Column: A tax disservice

Written by Subhomoy Bhattacharjee | Updated: Jan 10 2014, 08:39am hrs
One of the most high-octane publicity drives by the government in the recent yearsthat of making service tax assesses pay upended last week. According to the revenue department estimates, it has raised about R5,500 crore. It was great publicity made even better by the fact that during the entire campaign of the Voluntary Compliance Encouragement Scheme (VCES), the government was able to hide that it carried no stick to scare those who chose to sit out.

The government has no legal support to insist that people pay up service tax, even though it is due. This was good enough reason for finance minister P Chidambaram to be hassled about service tax trends through most of FY14. This is because, unlike other taxes, say excise and customs, the indirect tax department has faced a string of court censures whenever it has tried to make people pay up their dues quickly.

The entire problem has a lot to do with the lack of trained tax personnel to fill up the customs and excise settlement tribunal, and the inadequate number of such tribunals. As a result, there is a pendency of a massive 1.2 lakh-and-growing cases in the Customs, Excise and Service Tax Appellate Tribunal (CESTAT). Almost all of these cases have a common origin. Every time the indirect tax department moves in against a business to pay up service tax, it hits a wall. There is a Supreme Court order from 2005, in a case known as the Kumar Cotton case, that says no tax money can be extracted through use of state power (in terrorem).

The numbers are not chicken feed. Service tax is the fastest growing one among the five major central taxes. The others are personal income tax, corporation tax, excise and customs duty. As per the budget data in FY14, service tax is expected to grow by almost 36%. This is far higher than the 19% rate at which the overall tax revenue is expected to grow in FY14.

The court order effectively said that if anyone served with a service tax demand felt it was unjustified, she had the right to move the CESTAT for a stay.

The fun starts thereafter. The CESTAT is supposed to hear and dispose off these appeals soon. Only when it cannot do so, should it give a stay on the demand, but the matter is to be heard within 180 days. However, remember the number of cases pending we mentioned earlier There is not even a ghost of a chance the 180-day period will work. So, the tribunals routinely give a stay that extends across years.

The Supreme Court ruled in this case that stays beyond the 180-day period will be held to be in order if there is a genuine reason for them. A delay because of a backlog is surely a very valid reason. The sub-section which was introduced in terrorem cannot be construed as punishing the assesses for matters which may be completely beyond their control. Occasionally by reason of other administrative exigencies for which the assesses cannot be held liable, the stay applications are not disposed within the time specified. The department has no chance to counter this argument.

So, when a tax demand is raised, those affected immediately move the CESTAT, quoting the order. Typically, those who take this route are those whose dues are large.
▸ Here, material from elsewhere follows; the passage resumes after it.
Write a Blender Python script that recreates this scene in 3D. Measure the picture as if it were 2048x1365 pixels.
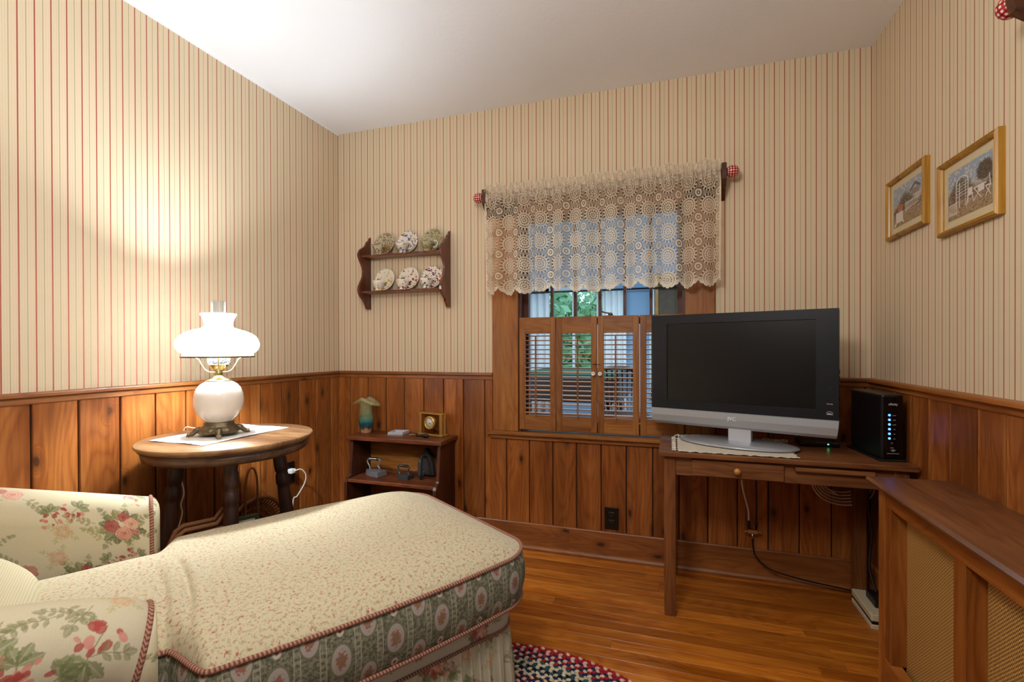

The system, therefore, has created a perverse incentive to reward the big fish with the legal alley to slip through.

Since there is a shortage of tribunals as well as of officers to act as judges, the pendency rarely goes down. The service tax arrears mount.

But what if the government were to try and demand that some or all of the tax has to be paid even if kept in an escrow purse for the stay to work The government has tried this approach twice, in the last fiscal and this one. In other words, it has tried to get around the Supreme Court observation that state power should not be used to extract taxes without giving the citizen a democratic right to make her position heard.

In January 2013, the Central Board of Excise and Customs (CBEC) issued a circular asking the department officers to raise service tax demand. It was also included in Budget 2013. The section read in case the appeal is not so disposed of within the total period of three hundred and sixty-five days from the date of order referred to in the first proviso, the stay order shall, on the expiry of the said period, stand vacated.

This meant even in case when there is no fault of the assessed, the demand would hold.

This worked for a time till someone went to court. In nine orders from different high courts, the departments circular was shot down. But there was a leeway as the circular was not a general one and so the court orders, too, were applicable only to specific cases which came up before it. So, again, the big fish have benefited.

In October last year, the CBEC again revived the circular, around the same time when it launched the VCES. There is no general Budget planned till the middle of this year. It will be interesting to see if the government plans to issue an update in the Vote on Account, meanwhile.

More than any other central tax, service tax is levied on a large segment of the population who may not even be income tax assesses. But the legal advantage of the current set-up that helps the richer to slip by where others are tracked is an unhappy phenomena for a fiscally-progressive regime.